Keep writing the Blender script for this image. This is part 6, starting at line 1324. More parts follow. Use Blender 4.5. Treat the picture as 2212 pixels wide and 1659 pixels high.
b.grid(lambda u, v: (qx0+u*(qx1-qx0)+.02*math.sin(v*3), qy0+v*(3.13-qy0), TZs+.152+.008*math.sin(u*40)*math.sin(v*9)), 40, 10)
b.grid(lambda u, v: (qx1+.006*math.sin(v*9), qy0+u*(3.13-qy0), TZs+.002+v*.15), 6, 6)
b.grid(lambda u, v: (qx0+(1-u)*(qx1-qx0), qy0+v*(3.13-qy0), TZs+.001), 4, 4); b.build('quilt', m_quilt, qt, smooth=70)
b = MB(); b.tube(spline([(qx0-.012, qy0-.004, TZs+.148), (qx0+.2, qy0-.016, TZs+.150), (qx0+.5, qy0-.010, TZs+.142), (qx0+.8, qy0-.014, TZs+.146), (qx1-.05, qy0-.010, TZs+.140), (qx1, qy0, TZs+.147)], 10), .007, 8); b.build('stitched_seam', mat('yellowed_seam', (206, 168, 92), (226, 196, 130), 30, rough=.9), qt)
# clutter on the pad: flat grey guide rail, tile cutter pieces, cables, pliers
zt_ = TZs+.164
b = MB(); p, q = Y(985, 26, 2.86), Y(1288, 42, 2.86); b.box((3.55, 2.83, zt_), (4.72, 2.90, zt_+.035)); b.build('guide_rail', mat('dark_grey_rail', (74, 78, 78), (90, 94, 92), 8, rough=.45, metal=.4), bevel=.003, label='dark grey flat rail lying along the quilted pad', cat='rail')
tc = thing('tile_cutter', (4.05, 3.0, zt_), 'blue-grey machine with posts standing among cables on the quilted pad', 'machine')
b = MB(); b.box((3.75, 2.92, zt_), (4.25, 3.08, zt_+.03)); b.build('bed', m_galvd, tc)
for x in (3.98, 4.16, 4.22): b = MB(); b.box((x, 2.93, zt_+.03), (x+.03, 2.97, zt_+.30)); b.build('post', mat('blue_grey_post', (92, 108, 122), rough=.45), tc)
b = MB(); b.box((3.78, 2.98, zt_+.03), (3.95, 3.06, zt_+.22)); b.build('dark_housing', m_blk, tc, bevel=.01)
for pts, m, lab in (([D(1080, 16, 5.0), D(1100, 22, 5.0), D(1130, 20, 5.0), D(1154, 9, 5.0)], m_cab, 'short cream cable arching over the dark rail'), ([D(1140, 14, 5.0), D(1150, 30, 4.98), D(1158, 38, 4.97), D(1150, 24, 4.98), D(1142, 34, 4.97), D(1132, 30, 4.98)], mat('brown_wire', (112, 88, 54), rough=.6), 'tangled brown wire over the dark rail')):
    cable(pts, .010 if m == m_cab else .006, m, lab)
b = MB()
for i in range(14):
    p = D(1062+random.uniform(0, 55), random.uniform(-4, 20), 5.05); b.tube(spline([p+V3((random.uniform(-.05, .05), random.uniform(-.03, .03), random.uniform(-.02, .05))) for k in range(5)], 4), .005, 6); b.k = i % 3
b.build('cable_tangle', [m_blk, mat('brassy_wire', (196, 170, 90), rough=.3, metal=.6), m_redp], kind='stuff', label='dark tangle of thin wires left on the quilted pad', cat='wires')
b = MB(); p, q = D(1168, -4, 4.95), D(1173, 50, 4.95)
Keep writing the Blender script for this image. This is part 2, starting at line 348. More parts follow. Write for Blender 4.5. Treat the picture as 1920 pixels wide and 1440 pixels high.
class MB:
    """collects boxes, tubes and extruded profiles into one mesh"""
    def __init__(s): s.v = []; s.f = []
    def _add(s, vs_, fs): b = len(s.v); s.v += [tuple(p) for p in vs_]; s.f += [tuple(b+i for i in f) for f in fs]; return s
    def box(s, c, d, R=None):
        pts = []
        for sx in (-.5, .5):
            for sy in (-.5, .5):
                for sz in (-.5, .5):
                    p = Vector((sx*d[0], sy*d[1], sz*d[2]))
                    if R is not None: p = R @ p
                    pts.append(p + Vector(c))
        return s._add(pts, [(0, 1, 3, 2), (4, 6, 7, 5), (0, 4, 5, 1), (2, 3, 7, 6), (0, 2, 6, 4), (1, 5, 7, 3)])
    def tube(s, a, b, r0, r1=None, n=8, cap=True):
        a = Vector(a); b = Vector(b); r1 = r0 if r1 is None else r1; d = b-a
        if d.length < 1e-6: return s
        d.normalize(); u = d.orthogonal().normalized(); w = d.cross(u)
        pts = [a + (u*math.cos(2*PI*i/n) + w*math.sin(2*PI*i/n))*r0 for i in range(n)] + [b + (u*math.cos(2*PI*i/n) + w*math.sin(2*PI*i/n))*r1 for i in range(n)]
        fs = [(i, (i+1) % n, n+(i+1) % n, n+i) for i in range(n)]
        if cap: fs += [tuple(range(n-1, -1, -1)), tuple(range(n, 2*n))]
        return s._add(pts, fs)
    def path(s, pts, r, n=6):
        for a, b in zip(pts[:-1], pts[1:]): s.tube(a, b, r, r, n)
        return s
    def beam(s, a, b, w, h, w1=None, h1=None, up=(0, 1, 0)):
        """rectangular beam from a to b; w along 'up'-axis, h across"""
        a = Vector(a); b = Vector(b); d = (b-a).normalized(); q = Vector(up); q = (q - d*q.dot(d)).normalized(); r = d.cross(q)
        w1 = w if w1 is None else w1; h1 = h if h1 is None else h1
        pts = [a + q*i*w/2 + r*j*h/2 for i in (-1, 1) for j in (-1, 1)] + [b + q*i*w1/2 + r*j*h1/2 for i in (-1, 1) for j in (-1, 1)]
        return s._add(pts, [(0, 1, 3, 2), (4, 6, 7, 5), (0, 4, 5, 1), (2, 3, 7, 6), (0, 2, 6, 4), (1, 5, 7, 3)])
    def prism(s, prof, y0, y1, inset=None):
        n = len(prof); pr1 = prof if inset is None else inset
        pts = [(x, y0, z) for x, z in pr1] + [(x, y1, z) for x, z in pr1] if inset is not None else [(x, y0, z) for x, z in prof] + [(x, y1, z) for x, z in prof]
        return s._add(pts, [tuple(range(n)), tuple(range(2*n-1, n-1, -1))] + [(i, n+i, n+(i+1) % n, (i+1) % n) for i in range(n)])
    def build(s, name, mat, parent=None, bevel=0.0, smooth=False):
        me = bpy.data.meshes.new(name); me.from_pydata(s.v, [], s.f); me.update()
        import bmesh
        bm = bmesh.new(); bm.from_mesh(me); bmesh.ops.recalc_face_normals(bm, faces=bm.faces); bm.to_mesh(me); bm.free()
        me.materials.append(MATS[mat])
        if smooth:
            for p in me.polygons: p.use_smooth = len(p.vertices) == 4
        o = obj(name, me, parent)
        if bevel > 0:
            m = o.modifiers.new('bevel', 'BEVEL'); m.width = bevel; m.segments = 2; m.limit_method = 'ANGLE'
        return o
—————
Problem to work on:
Make an exact copy of the records.

In response:
Keep writing the Blender script for this image. This is part 6, starting at line 1324. More parts follow. Use Blender 4.5. Treat the picture as 2212 pixels wide and 1659 pixels high.
b.grid(lambda u, v: (qx0+u*(qx1-qx0)+.02*math.sin(v*3), qy0+v*(3.13-qy0), TZs+.152+.008*math.sin(u*40)*math.sin(v*9)), 40, 10)
b.grid(lambda u, v: (qx1+.006*math.sin(v*9), qy0+u*(3.13-qy0), TZs+.002+v*.15), 6, 6)
b.grid(lambda u, v: (qx0+(1-u)*(qx1-qx0), qy0+v*(3.13-qy0), TZs+.001), 4, 4); b.build('quilt', m_quilt, qt, smooth=70)
b = MB(); b.tube(spline([(qx0-.012, qy0-.004, TZs+.148), (qx0+.2, qy0-.016, TZs+.150), (qx0+.5, qy0-.010, TZs+.142), (qx0+.8, qy0-.014, TZs+.146), (qx1-.05, qy0-.010, TZs+.140), (qx1, qy0, TZs+.147)], 10), .007, 8); b.build('stitched_seam', mat('yellowed_seam', (206, 168, 92), (226, 196, 130), 30, rough=.9), qt)
# clutter on the pad: flat grey guide rail, tile cutter pieces, cables, pliers
zt_ = TZs+.164
b = MB(); p, q = Y(985, 26, 2.86), Y(1288, 42, 2.86); b.box((3.55, 2.83, zt_), (4.72, 2.90, zt_+.035)); b.build('guide_rail', mat('dark_grey_rail', (74, 78, 78), (90, 94, 92), 8, rough=.45, metal=.4), bevel=.003, label='dark grey flat rail lying along the quilted pad', cat='rail')
tc = thing('tile_cutter', (4.05, 3.0, zt_), 'blue-grey machine with posts standing among cables on the quilted pad', 'machine')
b = MB(); b.box((3.75, 2.92, zt_), (4.25, 3.08, zt_+.03)); b.build('bed', m_galvd, tc)
for x in (3.98, 4.16, 4.22): b = MB(); b.box((x, 2.93, zt_+.03), (x+.03, 2.97, zt_+.30)); b.build('post', mat('blue_grey_post', (92, 108, 122), rough=.45), tc)
b = MB(); b.box((3.78, 2.98, zt_+.03), (3.95, 3.06, zt_+.22)); b.build('dark_housing', m_blk, tc, bevel=.01)
for pts, m, lab in (([D(1080, 16, 5.0), D(1100, 22, 5.0), D(1130, 20, 5.0), D(1154, 9, 5.0)], m_cab, 'short cream cable arching over the dark rail'), ([D(1140, 14, 5.0), D(1150, 30, 4.98), D(1158, 38, 4.97), D(1150, 24, 4.98), D(1142, 34, 4.97), D(1132, 30, 4.98)], mat('brown_wire', (112, 88, 54), rough=.6), 'tangled brown wire over the dark rail')):
    cable(pts, .010 if m == m_cab else .006, m, lab)
b = MB()
for i in range(14):
    p = D(1062+random.uniform(0, 55), random.uniform(-4, 20), 5.05); b.tube(spline([p+V3((random.uniform(-.05, .05), random.uniform(-.03, .03), random.uniform(-.02, .05))) for k in range(5)], 4), .005, 6); b.k = i % 3
b.build('cable_tangle', [m_blk, mat('brassy_wire', (196, 170, 90), rough=.3, metal=.6), m_redp], kind='stuff', label='dark tangle of thin wires left on the quilted pad', cat='wires')
b = MB(); p, q = D(1168, -4, 4.95), D(1173, 50, 4.95)
Keep writing the Blender script for this image. This is part 2, starting at line 348. More parts follow. Write for Blender 4.5. Treat the picture as 1920 pixels wide and 1440 pixels high.
class MB:
    """collects boxes, tubes and extruded profiles into one mesh"""
    def __init__(s): s.v = []; s.f = []
    def _add(s, vs_, fs): b = len(s.v); s.v += [tuple(p) for p in vs_]; s.f += [tuple(b+i for i in f) for f in fs]; return s
    def box(s, c, d, R=None):
        pts = []
        for sx in (-.5, .5):
            for sy in (-.5, .5):
                for sz in (-.5, .5):
                    p = Vector((sx*d[0], sy*d[1], sz*d[2]))
                    if R is not None: p = R @ p
                    pts.append(p + Vector(c))
        return s._add(pts, [(0, 1, 3, 2), (4, 6, 7, 5), (0, 4, 5, 1), (2, 3, 7, 6), (0, 2, 6, 4), (1, 5, 7, 3)])
    def tube(s, a, b, r0, r1=None, n=8, cap=True):
        a = Vector(a); b = Vector(b); r1 = r0 if r1 is None else r1; d = b-a
        if d.length < 1e-6: return s
        d.normalize(); u = d.orthogonal().normalized(); w = d.cross(u)
        pts = [a + (u*math.cos(2*PI*i/n) + w*math.sin(2*PI*i/n))*r0 for i in range(n)] + [b + (u*math.cos(2*PI*i/n) + w*math.sin(2*PI*i/n))*r1 for i in range(n)]
        fs = [(i, (i+1) % n, n+(i+1) % n, n+i) for i in range(n)]
        if cap: fs += [tuple(range(n-1, -1, -1)), tuple(range(n, 2*n))]
        return s._add(pts, fs)
    def path(s, pts, r, n=6):
        for a, b in zip(pts[:-1], pts[1:]): s.tube(a, b, r, r, n)
        return s
    def beam(s, a, b, w, h, w1=None, h1=None, up=(0, 1, 0)):
        """rectangular beam from a to b; w along 'up'-axis, h across"""
        a = Vector(a); b = Vector(b); d = (b-a).normalized(); q = Vector(up); q = (q - d*q.dot(d)).normalized(); r = d.cross(q)
        w1 = w if w1 is None else w1; h1 = h if h1 is None else h1
        pts = [a + q*i*w/2 + r*j*h/2 for i in (-1, 1) for j in (-1, 1)] + [b + q*i*w1/2 + r*j*h1/2 for i in (-1, 1) for j in (-1, 1)]
        return s._add(pts, [(0, 1, 3, 2), (4, 6, 7, 5), (0, 4, 5, 1), (2, 3, 7, 6), (0, 2, 6, 4), (1, 5, 7, 3)])
    def prism(s, prof, y0, y1, inset=None):
        n = len(prof); pr1 = prof if inset is None else inset
        pts = [(x, y0, z) for x, z in pr1] + [(x, y1, z) for x, z in pr1] if inset is not None else [(x, y0, z) for x, z in prof] + [(x, y1, z) for x, z in prof]
        return s._add(pts, [tuple(range(n)), tuple(range(2*n-1, n-1, -1))] + [(i, n+i, n+(i+1) % n, (i+1) % n) for i in range(n)])
    def build(s, name, mat, parent=None, bevel=0.0, smooth=False):
        me = bpy.data.meshes.new(name); me.from_pydata(s.v, [], s.f); me.update()
        import bmesh
        bm = bmesh.new(); bm.from_mesh(me); bmesh.ops.recalc_face_normals(bm, faces=bm.faces); bm.to_mesh(me); bm.free()
        me.materials.append(MATS[mat])
        if smooth:
            for p in me.polygons: p.use_smooth = len(p.vertices) == 4
        o = obj(name, me, parent)
        if bevel > 0:
            m = o.modifiers.new('bevel', 'BEVEL'); m.width = bevel; m.segments = 2; m.limit_method = 'ANGLE'
        return o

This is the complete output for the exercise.